# Data section
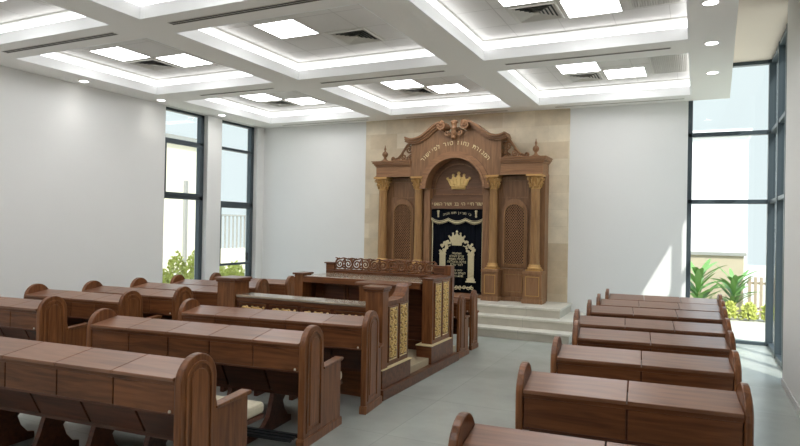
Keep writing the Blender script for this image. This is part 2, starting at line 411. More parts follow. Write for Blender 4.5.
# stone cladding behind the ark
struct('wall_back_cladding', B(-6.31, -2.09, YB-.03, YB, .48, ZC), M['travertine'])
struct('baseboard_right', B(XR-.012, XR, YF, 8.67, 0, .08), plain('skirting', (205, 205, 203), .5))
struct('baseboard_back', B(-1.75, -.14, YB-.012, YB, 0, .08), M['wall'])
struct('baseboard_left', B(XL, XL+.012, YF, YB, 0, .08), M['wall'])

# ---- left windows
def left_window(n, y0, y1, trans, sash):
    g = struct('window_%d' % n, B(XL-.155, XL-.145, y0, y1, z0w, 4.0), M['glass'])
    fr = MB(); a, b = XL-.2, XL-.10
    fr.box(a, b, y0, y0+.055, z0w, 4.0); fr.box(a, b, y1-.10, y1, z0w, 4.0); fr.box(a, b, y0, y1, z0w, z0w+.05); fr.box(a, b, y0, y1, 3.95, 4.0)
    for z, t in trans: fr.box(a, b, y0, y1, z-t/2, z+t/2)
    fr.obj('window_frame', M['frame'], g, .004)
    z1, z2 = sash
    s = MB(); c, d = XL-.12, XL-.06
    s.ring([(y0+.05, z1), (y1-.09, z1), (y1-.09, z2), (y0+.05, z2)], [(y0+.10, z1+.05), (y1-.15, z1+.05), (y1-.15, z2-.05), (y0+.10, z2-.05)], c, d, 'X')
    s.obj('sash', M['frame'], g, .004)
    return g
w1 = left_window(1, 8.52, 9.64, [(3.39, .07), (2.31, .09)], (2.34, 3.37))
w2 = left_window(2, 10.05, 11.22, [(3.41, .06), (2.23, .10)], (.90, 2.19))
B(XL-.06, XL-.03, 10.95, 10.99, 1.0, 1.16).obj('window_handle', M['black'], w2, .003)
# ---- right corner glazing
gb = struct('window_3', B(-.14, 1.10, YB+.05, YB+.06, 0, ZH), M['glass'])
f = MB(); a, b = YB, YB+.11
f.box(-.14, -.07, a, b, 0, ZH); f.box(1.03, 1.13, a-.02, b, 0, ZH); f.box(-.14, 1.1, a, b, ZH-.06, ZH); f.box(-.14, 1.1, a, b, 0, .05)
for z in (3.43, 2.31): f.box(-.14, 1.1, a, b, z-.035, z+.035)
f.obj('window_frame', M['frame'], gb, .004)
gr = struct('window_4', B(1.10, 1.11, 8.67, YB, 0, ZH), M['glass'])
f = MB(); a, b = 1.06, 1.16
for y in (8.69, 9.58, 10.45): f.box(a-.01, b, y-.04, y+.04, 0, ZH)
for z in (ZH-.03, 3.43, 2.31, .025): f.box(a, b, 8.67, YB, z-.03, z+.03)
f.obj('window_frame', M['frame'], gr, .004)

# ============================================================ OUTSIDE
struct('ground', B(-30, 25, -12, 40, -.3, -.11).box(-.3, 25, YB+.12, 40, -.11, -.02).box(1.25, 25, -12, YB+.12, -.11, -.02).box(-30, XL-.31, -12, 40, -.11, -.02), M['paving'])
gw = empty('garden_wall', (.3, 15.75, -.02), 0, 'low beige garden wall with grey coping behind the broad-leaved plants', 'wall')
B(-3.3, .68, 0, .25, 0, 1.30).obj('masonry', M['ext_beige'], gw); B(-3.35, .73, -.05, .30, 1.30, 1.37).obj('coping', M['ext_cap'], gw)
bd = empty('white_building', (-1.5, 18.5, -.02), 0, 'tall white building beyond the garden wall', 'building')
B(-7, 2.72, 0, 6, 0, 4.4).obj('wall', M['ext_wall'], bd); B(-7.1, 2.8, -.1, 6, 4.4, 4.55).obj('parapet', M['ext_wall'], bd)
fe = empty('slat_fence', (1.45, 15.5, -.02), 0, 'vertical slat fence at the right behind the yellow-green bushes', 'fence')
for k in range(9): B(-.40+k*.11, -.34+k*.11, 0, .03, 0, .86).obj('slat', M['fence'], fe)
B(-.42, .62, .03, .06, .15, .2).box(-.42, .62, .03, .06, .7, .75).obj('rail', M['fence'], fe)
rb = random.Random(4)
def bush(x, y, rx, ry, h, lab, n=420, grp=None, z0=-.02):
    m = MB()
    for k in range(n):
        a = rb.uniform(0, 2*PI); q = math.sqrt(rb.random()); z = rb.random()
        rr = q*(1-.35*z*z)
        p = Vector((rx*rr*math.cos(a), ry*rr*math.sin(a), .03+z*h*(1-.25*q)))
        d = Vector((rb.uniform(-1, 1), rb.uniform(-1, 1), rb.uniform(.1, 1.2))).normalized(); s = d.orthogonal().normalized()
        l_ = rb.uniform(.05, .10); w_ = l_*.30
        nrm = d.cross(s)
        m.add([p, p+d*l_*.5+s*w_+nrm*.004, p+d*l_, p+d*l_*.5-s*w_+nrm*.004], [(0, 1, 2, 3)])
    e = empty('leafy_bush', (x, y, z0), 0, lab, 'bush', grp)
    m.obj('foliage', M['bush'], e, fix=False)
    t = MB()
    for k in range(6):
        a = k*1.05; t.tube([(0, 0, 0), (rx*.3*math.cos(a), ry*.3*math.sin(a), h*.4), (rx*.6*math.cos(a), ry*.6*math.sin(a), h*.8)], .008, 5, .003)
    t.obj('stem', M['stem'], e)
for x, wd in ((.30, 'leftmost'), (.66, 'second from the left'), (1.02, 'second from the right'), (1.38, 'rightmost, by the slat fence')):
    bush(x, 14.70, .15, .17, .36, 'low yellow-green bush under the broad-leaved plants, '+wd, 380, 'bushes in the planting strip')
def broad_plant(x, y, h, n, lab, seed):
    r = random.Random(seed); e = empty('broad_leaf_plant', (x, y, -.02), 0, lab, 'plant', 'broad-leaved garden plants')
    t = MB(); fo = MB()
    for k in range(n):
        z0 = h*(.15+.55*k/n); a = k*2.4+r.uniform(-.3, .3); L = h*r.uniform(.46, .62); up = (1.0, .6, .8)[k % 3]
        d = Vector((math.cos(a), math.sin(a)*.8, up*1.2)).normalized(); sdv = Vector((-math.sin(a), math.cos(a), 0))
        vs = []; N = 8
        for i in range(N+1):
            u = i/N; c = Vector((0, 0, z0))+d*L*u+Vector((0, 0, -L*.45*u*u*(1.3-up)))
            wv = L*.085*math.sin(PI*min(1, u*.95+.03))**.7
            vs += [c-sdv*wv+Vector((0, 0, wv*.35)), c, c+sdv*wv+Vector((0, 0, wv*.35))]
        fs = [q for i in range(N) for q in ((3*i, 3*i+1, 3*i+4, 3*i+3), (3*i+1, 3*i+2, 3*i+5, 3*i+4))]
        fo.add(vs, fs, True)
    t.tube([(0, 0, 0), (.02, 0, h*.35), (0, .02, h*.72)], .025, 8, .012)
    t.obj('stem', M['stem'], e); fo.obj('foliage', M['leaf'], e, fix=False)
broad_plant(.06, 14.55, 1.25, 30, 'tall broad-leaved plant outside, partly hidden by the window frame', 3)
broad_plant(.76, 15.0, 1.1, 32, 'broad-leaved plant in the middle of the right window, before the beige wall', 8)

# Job
From the first line of the material down to the line containing "YF, YB, 0, .08), M['wall'])", inclusive, return each line exactly, skipping any picture.

# Finished exercise
Keep writing the Blender script for this image. This is part 2, starting at line 411. More parts follow. Write for Blender 4.5.
# stone cladding behind the ark
struct('wall_back_cladding', B(-6.31, -2.09, YB-.03, YB, .48, ZC), M['travertine'])
struct('baseboard_right', B(XR-.012, XR, YF, 8.67, 0, .08), plain('skirting', (205, 205, 203), .5))
struct('baseboard_back', B(-1.75, -.14, YB-.012, YB, 0, .08), M['wall'])
struct('baseboard_left', B(XL, XL+.012, YF, YB, 0, .08), M['wall'])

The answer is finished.